◆ TASK DESCRIPTION ◆
Where a line below holds the string "pixels", copy that line.

──────── DATASET EXTRACT ────────

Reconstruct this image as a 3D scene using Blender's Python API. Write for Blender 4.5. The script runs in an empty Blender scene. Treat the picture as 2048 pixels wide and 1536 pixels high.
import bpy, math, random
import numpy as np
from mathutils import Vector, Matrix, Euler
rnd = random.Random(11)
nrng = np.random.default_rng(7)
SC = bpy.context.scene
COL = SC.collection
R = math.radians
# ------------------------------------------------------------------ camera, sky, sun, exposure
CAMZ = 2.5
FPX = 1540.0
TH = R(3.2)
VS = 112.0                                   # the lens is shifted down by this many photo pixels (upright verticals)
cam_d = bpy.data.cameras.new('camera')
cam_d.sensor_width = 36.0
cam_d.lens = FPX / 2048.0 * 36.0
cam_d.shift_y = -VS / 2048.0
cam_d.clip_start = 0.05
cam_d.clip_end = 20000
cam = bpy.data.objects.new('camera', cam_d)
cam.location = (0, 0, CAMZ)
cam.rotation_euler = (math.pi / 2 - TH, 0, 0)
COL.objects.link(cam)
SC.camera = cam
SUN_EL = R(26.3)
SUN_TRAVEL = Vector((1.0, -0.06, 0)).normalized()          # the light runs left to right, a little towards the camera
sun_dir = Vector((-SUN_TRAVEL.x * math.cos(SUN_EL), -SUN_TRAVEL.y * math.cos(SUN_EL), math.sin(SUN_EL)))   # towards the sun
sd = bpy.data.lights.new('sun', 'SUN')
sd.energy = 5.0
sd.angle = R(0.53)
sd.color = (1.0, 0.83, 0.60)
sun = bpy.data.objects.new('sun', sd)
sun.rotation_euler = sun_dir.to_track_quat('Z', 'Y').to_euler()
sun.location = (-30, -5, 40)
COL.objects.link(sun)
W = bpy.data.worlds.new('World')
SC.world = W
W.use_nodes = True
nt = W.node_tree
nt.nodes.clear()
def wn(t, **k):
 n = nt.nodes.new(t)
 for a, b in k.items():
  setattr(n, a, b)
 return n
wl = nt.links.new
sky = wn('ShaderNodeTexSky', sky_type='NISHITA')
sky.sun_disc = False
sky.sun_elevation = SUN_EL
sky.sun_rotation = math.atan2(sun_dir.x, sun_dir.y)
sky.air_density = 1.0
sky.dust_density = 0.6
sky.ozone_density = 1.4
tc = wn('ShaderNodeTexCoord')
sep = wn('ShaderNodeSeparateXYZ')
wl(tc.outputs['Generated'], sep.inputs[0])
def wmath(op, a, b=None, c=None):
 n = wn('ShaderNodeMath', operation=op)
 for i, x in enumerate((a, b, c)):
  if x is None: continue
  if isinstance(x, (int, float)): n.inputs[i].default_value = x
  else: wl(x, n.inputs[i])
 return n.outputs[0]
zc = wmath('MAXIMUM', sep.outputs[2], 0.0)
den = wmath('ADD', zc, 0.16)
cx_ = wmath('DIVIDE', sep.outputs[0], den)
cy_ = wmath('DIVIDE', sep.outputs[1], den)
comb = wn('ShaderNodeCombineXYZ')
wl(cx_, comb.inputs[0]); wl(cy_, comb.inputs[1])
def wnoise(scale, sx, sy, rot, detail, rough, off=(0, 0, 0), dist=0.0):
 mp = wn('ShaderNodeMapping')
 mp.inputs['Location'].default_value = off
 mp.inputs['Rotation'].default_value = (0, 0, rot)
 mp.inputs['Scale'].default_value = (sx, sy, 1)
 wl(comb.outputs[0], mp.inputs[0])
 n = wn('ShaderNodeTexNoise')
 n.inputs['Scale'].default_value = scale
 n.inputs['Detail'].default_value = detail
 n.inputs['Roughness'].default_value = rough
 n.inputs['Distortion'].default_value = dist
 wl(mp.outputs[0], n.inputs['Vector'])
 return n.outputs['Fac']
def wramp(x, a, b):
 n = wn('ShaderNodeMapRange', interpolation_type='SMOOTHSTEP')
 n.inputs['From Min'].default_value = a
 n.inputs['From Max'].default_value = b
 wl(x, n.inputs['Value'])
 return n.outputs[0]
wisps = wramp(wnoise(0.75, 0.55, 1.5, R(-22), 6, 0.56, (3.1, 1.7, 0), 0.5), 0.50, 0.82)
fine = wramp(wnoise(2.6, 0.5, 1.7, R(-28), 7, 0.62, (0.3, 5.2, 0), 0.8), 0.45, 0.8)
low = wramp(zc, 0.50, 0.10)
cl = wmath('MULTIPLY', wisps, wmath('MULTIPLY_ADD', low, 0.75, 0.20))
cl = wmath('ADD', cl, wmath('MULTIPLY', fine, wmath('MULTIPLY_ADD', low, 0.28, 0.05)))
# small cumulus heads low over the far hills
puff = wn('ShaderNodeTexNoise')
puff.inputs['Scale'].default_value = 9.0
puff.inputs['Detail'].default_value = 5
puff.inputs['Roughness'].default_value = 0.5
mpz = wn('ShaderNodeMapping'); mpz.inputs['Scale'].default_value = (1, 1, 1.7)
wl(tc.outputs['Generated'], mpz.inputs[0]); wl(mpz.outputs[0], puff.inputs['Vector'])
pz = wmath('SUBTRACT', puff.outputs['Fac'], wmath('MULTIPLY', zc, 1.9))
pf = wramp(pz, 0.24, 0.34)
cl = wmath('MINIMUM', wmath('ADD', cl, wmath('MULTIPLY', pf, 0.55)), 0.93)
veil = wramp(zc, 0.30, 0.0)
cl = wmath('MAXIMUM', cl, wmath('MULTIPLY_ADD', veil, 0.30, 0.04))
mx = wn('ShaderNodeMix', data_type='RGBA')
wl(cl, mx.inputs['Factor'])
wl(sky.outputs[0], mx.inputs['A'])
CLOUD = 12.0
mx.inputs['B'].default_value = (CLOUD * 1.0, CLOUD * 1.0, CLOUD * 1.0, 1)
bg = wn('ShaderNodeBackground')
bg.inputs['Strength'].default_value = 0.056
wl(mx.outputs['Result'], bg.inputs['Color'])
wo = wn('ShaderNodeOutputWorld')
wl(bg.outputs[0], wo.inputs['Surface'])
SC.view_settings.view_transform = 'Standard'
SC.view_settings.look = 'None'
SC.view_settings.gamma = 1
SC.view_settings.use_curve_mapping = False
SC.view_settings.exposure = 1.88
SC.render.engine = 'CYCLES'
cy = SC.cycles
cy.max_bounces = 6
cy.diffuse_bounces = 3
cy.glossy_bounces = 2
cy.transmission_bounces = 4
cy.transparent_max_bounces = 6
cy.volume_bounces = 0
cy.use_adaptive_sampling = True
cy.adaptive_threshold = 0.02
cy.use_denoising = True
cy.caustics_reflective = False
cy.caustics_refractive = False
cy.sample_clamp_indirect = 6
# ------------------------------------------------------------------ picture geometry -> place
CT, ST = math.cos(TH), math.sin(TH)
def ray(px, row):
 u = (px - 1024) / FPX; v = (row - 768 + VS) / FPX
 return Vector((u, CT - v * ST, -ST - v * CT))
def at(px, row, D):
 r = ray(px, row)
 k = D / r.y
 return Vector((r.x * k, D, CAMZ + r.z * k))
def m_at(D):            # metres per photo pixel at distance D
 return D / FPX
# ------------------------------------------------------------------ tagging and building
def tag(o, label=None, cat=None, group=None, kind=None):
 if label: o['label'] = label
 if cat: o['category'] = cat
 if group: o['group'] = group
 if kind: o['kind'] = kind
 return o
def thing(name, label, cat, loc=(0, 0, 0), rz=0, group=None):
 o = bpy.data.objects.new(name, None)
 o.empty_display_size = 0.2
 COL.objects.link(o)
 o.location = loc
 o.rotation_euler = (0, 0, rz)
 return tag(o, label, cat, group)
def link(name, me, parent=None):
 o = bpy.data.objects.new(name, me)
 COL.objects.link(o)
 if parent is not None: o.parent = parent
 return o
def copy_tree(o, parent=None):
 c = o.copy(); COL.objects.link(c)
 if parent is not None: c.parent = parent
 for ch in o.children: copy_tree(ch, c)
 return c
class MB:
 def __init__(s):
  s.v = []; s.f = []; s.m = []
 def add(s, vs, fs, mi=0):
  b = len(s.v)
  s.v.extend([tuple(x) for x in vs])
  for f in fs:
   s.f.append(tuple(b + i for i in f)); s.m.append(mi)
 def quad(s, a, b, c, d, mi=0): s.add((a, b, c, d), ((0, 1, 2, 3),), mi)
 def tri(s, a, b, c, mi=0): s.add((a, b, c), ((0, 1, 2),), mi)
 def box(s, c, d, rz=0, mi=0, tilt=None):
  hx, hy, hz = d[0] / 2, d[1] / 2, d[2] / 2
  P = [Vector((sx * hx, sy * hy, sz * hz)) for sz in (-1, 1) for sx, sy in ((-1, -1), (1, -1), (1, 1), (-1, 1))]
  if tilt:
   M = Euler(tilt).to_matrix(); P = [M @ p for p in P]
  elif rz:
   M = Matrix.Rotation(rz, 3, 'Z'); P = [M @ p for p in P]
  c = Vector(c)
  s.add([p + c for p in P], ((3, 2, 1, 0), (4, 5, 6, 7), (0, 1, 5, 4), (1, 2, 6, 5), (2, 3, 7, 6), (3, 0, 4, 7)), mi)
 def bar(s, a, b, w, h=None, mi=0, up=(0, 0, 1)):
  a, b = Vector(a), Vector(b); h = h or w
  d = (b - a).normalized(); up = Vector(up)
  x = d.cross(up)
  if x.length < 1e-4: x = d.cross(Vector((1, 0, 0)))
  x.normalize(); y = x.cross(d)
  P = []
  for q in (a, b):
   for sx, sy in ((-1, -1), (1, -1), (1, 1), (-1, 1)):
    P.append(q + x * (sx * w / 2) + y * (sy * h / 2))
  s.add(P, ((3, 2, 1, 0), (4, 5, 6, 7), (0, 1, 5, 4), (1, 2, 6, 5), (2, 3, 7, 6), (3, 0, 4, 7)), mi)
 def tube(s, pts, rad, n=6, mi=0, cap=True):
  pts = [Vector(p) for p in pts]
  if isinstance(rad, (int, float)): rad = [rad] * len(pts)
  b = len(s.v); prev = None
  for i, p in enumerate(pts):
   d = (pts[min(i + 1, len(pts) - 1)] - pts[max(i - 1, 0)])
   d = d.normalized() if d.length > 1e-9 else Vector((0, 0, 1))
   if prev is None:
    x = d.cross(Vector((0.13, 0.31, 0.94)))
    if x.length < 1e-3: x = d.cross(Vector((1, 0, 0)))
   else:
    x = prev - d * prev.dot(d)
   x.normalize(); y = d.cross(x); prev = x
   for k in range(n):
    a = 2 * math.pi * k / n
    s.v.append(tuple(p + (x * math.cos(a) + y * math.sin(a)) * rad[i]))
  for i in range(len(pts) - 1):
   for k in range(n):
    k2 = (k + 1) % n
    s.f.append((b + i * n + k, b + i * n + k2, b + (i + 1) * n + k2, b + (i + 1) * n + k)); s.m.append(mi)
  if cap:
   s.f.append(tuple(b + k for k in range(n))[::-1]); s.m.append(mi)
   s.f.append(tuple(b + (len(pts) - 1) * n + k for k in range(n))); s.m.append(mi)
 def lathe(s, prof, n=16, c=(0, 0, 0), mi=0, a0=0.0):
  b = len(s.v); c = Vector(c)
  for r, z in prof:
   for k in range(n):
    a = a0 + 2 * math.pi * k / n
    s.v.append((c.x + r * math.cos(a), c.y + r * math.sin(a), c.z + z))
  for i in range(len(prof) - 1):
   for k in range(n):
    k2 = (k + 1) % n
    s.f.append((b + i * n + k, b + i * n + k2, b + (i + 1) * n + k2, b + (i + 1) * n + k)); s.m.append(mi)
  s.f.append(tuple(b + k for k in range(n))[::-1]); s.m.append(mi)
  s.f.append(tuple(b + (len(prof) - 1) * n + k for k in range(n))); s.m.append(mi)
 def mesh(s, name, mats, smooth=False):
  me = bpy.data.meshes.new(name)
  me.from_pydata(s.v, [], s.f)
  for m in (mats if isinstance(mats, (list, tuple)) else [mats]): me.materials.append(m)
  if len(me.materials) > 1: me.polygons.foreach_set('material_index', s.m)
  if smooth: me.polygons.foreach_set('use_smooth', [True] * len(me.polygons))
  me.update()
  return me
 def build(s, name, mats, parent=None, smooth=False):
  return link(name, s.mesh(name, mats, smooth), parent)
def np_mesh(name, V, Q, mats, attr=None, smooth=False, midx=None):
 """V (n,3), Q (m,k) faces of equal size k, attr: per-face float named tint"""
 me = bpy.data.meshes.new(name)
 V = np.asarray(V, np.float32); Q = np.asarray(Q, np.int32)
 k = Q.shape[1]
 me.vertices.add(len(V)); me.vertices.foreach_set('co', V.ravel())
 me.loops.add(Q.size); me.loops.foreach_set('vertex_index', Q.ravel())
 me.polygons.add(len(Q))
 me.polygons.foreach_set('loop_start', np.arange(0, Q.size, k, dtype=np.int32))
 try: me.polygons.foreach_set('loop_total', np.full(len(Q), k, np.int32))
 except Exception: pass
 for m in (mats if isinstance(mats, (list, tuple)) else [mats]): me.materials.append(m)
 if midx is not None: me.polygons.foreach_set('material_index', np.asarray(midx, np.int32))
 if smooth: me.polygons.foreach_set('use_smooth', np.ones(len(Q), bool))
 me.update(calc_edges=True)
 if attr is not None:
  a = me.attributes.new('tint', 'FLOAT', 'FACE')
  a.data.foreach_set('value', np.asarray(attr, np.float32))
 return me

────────

◆ OUTPUT BELOW ◆
Reconstruct this image as a 3D scene using Blender's Python API. Write for Blender 4.5. The script runs in an empty Blender scene. Treat the picture as 2048 pixels wide and 1536 pixels high.
VS = 112.0                                   # the lens is shifted down by this many photo pixels (upright verticals)